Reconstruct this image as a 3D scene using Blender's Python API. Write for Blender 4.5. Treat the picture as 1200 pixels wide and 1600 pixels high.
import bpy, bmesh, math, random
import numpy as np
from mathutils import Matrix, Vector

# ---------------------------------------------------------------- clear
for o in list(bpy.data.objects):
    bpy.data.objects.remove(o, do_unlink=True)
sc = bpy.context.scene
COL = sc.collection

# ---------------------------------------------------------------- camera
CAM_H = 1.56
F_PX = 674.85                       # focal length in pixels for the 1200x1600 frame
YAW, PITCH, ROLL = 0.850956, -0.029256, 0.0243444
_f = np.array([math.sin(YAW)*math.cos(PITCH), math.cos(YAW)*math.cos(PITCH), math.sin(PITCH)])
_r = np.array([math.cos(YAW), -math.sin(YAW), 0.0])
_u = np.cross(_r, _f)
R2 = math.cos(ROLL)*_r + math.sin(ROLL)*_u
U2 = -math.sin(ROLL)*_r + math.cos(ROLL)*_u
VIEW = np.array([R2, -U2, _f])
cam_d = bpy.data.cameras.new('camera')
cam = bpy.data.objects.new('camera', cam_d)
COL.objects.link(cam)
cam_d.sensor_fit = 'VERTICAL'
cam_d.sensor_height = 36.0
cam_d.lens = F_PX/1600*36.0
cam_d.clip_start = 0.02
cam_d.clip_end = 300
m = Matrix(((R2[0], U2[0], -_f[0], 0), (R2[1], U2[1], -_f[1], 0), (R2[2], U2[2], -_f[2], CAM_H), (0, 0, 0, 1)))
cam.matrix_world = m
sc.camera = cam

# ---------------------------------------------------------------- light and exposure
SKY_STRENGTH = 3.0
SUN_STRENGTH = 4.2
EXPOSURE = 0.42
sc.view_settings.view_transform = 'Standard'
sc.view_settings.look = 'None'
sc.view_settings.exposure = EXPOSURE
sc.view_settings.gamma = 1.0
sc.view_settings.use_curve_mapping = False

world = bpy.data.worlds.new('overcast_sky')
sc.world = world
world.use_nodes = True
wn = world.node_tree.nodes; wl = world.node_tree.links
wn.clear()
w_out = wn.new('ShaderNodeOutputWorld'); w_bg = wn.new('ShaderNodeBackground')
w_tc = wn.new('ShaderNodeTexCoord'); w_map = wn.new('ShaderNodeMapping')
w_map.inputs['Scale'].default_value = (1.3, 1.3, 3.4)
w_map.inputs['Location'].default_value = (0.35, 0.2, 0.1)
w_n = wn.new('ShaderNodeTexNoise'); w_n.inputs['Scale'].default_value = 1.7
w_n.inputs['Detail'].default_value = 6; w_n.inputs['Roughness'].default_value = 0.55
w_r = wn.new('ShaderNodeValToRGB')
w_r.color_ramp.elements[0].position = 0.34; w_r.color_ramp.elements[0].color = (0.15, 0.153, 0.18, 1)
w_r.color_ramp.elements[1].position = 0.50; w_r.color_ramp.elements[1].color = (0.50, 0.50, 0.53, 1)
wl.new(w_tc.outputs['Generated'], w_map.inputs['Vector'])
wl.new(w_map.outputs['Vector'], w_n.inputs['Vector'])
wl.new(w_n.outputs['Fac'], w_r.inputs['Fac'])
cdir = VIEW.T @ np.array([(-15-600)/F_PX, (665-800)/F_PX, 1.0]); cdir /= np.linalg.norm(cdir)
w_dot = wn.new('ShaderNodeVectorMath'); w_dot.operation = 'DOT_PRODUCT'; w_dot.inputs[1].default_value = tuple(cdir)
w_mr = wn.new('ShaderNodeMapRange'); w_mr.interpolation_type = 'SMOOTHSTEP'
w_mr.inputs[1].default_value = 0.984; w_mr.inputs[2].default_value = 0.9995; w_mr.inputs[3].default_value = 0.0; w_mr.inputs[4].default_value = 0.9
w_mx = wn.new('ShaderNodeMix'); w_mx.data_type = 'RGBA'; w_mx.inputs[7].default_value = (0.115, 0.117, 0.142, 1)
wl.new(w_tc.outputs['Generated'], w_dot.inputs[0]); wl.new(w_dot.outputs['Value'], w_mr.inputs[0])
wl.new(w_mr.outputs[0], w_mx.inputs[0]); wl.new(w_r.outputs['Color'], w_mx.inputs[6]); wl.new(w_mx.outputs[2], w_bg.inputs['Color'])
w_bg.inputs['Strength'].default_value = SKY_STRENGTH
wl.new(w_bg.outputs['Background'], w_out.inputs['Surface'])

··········

*Goal*
Print, please, the lines from the first line of the material through the line that contains "COL = sc.collection", exactly as written and with nothing added.

*Result*
Reconstruct this image as a 3D scene using Blender's Python API. Write for Blender 4.5. Treat the picture as 1200 pixels wide and 1600 pixels high.
import bpy, bmesh, math, random
import numpy as np
from mathutils import Matrix, Vector

# ---------------------------------------------------------------- clear
for o in list(bpy.data.objects):
    bpy.data.objects.remove(o, do_unlink=True)
sc = bpy.context.scene
COL = sc.collection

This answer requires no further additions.